Weak and strong convergence of a sequence of operators in $L^2(\mathbb{R})$

Question

Let $M_\alpha = sin(\frac{x}{\alpha})f(x)$ a sequence of operators in $L^2(\mathbb{R})$. Prove that $M_\alpha$ does not converge strongly to $0$, but converges weakly to $0$, for $\alpha \to 0$.

Attempt at a solution To prove that it converges weakly to $0$, I thought of using Riemann-Lebesgue's Lemma. I chose a function $g(x) \in C^{\infty}_C(\mathbb{R})$ (a regular function with compact support). Then, I know that $\int sin(\frac{x}{\alpha})f(x)g(x) \leq m\int sin(\frac{x}{\alpha})f(x) \to 0$, with $m= ||g||_{\infty}$. Then, by a density argument, I prove it for $g(x) \in L^2(\mathbb{R})$. Is this correct?

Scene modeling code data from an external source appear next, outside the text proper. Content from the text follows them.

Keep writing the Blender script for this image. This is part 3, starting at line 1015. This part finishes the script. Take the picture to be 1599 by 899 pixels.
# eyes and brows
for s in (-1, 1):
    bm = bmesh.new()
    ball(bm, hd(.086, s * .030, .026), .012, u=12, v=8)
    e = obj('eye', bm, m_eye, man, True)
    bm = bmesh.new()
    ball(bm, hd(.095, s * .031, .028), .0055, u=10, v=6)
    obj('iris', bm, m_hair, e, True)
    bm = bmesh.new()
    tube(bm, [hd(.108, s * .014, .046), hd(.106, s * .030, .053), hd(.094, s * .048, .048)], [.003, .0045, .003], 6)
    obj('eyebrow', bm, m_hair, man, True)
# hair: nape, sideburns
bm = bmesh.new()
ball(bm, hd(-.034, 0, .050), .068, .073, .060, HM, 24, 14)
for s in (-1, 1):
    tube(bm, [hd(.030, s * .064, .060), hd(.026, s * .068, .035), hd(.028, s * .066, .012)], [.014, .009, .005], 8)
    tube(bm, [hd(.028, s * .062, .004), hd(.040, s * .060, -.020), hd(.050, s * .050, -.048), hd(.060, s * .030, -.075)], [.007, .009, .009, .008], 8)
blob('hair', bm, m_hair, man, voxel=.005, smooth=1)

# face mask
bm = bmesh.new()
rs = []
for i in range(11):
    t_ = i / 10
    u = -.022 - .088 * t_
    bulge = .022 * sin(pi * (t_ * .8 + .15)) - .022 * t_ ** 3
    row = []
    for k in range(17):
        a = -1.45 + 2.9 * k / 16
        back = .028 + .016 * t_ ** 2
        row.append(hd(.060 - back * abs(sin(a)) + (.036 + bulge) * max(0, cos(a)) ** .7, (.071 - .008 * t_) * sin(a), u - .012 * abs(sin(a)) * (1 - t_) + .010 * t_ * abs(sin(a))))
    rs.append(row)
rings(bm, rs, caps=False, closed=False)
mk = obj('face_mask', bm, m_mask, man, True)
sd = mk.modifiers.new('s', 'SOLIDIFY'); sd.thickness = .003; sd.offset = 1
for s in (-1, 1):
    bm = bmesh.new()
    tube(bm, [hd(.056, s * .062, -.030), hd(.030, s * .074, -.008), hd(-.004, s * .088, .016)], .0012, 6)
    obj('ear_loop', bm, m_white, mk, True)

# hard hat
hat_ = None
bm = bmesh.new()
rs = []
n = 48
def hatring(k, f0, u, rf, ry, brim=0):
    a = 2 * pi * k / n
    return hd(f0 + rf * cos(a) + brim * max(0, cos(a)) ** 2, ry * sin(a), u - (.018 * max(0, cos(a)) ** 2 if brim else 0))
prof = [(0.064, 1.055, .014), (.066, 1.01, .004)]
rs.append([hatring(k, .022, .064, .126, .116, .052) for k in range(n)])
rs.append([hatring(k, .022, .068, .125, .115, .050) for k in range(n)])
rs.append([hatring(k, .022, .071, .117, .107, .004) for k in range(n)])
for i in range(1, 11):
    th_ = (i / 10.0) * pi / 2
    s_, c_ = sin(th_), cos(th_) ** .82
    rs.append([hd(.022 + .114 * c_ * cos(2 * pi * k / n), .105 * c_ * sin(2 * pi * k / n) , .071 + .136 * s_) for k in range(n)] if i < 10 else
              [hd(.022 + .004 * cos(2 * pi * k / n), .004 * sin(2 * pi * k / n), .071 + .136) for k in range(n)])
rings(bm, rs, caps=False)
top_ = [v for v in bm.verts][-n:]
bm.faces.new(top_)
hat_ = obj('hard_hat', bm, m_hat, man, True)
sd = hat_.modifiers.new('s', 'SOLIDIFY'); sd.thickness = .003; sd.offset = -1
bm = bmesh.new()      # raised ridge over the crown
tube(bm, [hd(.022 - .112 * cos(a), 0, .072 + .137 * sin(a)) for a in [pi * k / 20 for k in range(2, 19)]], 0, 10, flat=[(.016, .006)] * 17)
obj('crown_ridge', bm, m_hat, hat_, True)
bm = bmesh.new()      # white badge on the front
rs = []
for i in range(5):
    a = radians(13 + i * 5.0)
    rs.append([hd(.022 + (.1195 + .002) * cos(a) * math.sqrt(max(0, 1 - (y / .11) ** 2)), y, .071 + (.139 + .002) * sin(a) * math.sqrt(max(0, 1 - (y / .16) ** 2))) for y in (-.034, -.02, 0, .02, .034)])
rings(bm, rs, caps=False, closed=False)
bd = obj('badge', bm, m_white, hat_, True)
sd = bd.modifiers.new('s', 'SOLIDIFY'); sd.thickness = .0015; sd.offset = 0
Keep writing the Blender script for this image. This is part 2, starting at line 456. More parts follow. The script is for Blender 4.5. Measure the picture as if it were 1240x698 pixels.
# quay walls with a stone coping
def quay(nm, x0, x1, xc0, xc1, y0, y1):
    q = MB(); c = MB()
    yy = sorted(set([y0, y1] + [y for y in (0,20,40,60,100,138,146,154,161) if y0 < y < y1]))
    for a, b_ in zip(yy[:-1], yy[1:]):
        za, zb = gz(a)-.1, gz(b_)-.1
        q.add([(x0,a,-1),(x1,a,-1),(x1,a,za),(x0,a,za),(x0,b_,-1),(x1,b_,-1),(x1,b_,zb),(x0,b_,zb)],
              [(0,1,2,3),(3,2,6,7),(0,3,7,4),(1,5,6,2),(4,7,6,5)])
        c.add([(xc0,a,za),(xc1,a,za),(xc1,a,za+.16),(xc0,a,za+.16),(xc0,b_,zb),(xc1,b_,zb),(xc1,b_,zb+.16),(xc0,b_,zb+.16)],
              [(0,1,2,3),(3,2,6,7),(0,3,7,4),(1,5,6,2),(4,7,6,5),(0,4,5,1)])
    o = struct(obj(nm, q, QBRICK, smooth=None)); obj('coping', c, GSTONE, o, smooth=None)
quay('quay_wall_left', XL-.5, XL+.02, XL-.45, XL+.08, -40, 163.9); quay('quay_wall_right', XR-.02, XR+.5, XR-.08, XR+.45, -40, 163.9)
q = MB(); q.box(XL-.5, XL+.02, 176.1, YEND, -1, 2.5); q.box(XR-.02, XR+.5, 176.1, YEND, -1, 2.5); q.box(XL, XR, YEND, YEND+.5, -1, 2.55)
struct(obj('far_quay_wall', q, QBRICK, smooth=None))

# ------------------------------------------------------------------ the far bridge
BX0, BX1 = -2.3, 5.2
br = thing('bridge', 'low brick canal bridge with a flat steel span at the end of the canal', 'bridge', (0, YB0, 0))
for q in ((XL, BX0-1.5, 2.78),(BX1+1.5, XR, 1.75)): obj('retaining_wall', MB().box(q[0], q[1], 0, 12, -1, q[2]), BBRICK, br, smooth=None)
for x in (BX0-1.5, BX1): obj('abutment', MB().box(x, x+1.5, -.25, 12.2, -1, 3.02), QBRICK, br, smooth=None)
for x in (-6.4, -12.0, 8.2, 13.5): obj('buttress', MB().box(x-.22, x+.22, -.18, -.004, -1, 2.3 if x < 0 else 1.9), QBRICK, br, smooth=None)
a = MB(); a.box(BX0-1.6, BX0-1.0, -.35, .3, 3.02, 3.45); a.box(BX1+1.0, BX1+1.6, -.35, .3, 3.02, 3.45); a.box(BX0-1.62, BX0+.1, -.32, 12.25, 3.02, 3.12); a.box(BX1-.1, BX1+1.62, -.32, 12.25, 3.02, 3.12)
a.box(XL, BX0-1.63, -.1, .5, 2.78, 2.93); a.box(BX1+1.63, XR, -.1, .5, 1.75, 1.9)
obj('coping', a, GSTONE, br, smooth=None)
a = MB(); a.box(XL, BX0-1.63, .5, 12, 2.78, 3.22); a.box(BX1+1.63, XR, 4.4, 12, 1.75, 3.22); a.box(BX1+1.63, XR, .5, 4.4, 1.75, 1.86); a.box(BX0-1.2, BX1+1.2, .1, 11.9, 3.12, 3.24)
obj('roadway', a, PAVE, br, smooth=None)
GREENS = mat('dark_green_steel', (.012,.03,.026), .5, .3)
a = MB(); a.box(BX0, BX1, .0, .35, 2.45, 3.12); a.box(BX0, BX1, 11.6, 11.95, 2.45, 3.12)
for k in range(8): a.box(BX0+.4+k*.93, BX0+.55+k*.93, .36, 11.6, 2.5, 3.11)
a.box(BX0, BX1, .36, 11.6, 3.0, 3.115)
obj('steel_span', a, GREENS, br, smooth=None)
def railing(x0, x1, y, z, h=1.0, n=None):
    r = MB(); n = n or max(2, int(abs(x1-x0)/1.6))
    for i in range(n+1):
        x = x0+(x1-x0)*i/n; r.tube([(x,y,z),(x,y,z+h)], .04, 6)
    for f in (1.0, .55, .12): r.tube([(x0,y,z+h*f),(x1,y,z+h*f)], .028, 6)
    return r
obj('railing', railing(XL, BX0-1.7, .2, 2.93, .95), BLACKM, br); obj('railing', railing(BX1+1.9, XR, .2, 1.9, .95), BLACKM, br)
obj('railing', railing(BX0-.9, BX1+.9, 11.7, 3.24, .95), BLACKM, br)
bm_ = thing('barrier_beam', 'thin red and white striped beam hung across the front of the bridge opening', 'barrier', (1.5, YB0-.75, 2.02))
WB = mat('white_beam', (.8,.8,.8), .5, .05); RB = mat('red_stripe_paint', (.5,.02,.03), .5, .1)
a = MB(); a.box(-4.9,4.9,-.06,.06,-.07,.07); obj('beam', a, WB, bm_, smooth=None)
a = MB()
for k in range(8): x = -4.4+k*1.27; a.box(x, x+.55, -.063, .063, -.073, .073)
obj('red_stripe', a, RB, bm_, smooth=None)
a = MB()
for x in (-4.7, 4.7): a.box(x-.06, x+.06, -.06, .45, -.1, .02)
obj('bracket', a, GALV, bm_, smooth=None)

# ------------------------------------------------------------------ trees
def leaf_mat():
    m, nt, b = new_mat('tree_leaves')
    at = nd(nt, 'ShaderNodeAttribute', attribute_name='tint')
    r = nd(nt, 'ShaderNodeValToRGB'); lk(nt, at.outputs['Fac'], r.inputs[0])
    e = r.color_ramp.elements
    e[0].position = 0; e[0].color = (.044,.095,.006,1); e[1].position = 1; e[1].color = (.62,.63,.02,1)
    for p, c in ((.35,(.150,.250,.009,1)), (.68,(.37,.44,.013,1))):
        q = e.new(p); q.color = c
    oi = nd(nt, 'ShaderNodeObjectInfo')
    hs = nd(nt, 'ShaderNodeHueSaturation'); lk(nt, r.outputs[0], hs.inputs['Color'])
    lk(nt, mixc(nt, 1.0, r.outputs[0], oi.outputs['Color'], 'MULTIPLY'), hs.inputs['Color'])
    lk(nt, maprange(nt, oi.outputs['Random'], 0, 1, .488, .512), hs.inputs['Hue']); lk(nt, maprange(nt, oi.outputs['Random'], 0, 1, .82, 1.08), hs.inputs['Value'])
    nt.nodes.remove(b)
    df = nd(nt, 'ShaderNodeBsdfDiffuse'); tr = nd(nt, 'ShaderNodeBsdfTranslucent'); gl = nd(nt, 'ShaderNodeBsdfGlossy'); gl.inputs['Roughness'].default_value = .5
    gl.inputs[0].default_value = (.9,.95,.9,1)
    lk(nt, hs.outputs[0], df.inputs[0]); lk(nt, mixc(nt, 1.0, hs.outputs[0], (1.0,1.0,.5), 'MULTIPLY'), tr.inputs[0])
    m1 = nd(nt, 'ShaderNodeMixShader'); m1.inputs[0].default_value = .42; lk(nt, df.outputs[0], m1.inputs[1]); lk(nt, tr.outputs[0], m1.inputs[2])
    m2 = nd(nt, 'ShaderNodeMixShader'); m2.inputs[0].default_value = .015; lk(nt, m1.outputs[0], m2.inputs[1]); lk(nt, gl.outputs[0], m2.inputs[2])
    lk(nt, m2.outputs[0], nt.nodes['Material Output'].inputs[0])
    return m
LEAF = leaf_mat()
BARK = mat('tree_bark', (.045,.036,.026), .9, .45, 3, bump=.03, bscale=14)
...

My hardest doubts rely now on the strong convergence: how could I prove that $\int sin(\frac{x}{\alpha})^2 f(x)^2$ does not converge to zero?

Answer 1

Your argument is not entirely right because you act as if all functions involved were positive, which they definitely arent. And you don't need any estimate: Riemann-Lebesgue gives you directly that $$\int_{\mathbb R}\sin\tfrac x\alpha \,f(x)g(x)\,dx\to0.$$

Let $f(x)=x^2$. We have $$\int_{\mathbb R}\sin^2\tfrac x\alpha \,\frac1{x^2}\,dx=\frac1\alpha\,\int_{\mathbb R}\sin^2u\,\frac1{u^2}\,du\to\infty. $$

Answer 2

As it has been elaborated in an answer,you do not need to approximate by compactly supported continuous maps,Riesz representation theorem would do just fine.For strong convergence,it's enough to show that if $\int_{\mathbb{R}}sin^{2}(\frac{x}{a})f(x)^{2}\hspace {0.5mm}d\mu (x)$ converges to $0$ for some $f$ in $L^{2}$,then $f=0$ almost everywhere.To prove this,use the identity $sin^{2}\theta = \frac{1-cos\hspace{0.5mm}2\theta}{2}$.Take $\theta = \frac{x}{a}$,take product by $f(x)^{2}$ on both sides,integrate both sides over $\mathbb{R}$ and use Riemann-Lebesgue lemma as you take the limit.The two integrals weighted by $sin^{2}(\frac{x}{a})$ and $cos(\frac{2x}{a})$ respectively would vanish in the limit,giving you $\int_{\mathbb{R}} f^{2} d\mu \hspace{1mm}= \hspace{1mm} 0$,which implies $f$ is zero a.e.